The wrinkle about finally having spare time in a city often visited is that the things you want to check out are normally off the beaten path of the tourist track. So what with having a air ticket stub and having being dicked around at the last minute by a guy who can’t be trusted, the business trip was off but I decided to do the trip anyway and get some R&R. It all started with a pleasant plane ride into town…
…and by way of a travel hint for tall people, make sure you get the emergency exit seat row on these flights and the extra legroom in the row next to the wing (though you need to be a Spanish speaker to sit in the emergency rows, so that’s no use for Daryl Hodges).
So to the first stop on my slightly off-beat daytrip, the “Gianfranco” café on the road known as Angamos in Miraflores.
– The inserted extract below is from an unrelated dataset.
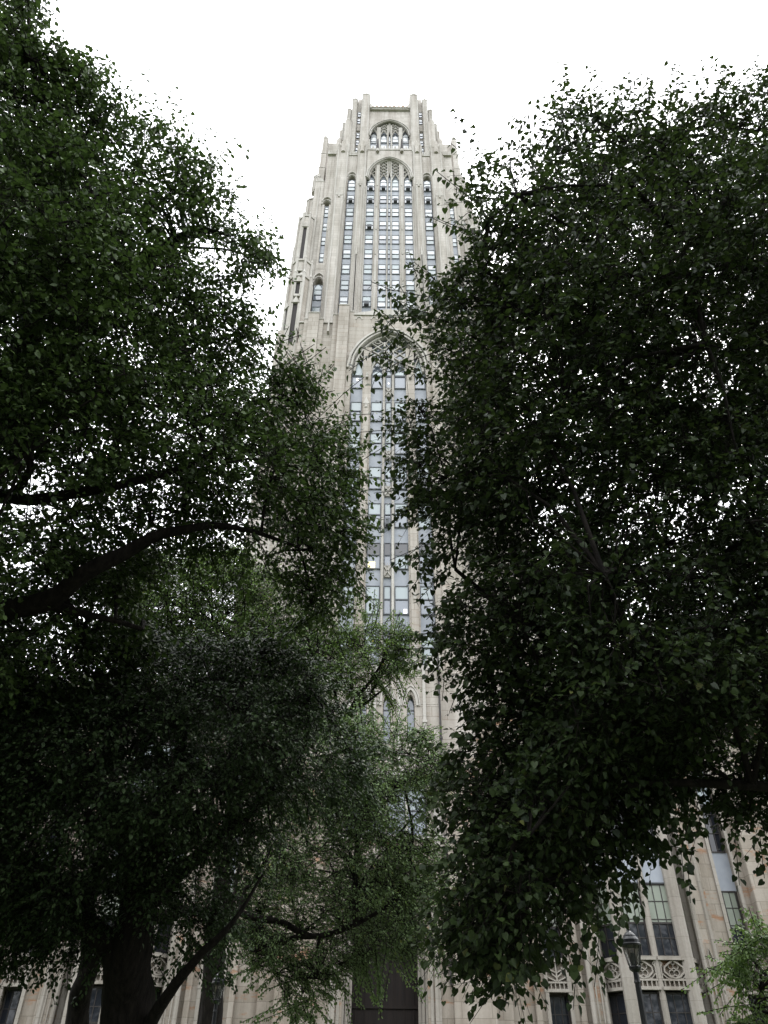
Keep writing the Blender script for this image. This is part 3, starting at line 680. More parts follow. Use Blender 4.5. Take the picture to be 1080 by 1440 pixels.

This is the coffee shop frequented by ex-President Alan García (he wasn’t in today) as well as many other less famous and far more mediocre, untrustworthy lawyers (García’s a lawyer and still practices). A very decent espresso doppio, can recommend.
Second port of call was somewhere I like to get to on occasion, but as it’s on the other side of town to the mining office district it’s not such an easy visit normally.
Today with time I got to hang around the Jockey Plaza shopping mall and buy some nice things (all the expensive shops are there, the place is superbly designed, it’s almost as if you’re in a serious country. And of course while mall-ratting there’s always time for another coffee, this time Starbucks and OH LOOK!, the barista got my name wrong!
How the devil did that happen? And of course you’ll notice that’s a copy of today’s paper, Jaime. Y’know…just in case any assholes are tuning in and think this is a bluff…
And then the best part of the day (as well as getting outdoor time with the sun our for a change), a trip to a place I’ve always wanted to visit but have never done until today, the MALI art museum.
For a S/30 entry fee (just under U$10) you get a couple of hours’ worth of excellent museum, with the main exhibit tracing Peruvian art from Pre-Columbian ceramics and fabric art, through the Conquistodor period (excellent range of Cuzco School works) through late 19th century artists such as Carlos Baca-Flor, right up to the modern day living artists of repute. Here’s my favourite of the show, one of two Fernando de Szyszlo works.
So there you go, a day out in the big city. The MALI museum highly recommended, too.
Dedicated to all my friends at Minera IRL.